Red Hat Training

A Red Hat training course is available for Red Hat JBoss Operations Network

9.3. Extended Example: Read-Only Access for Business Users

JBoss ON distinguishes between read permissions and write permissions. Neither read nor write access is implicit to any object or functional area in JBoss ON, which gives administrators some flexibility in where and what access is granted.

The Setup

Example Co. needs some of its management team to be able to read and access JBoss ON data to track infrastructure performance and maintenance, define incident response procedures, and plan equipment upgrades. While these business users need to view JBoss ON information, they should not be able to edit any of the configuration, which is handled by the IT and development departments.

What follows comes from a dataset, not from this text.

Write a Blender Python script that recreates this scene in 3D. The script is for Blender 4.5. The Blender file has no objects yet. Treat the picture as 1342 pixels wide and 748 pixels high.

Tim the IT Guy plans to create a special business managers role that will allow users to "see but not touch" the resource configuration.

The Plan

Tim the IT Guy first defines what actions the business users need to perform, and they need to be able to see everything:

  • View resources in the inventory and histories for adding and deleting resources.
  • View monitoring information, including measurements and events.
  • View alerts.
  • View content and bundles and any deployments to resources.
  • View configuration drift.
  • View all resource histories for configuration and operations.
  • View user details to get information for auditing actions.
All of the global permissions relate to creating entries and managing configuration in JBoss ON and the inventory — which none of the business managers need to be able to do. There is one exception: the view users permission, which allows regular users to see the details of other users. That is necessary, because many actions such as running operations and changing resource configuration list what user initiated the action. Being able to view user information is required for adequate auditing of infrastructure changes.
The default selection for roles is for all resource-level permissions to grant read access to users, with the exception of configuration rights, which have no access. Tim the IT Guy decides to grant read-only access to the configuration so that managers can check the configuration history, which could be useful for policy planning. The group has read-only access to all resources and to items like reports.

The Results

Business users are given access to all of the information they need, without being able to change any configuration or inventory accidentally.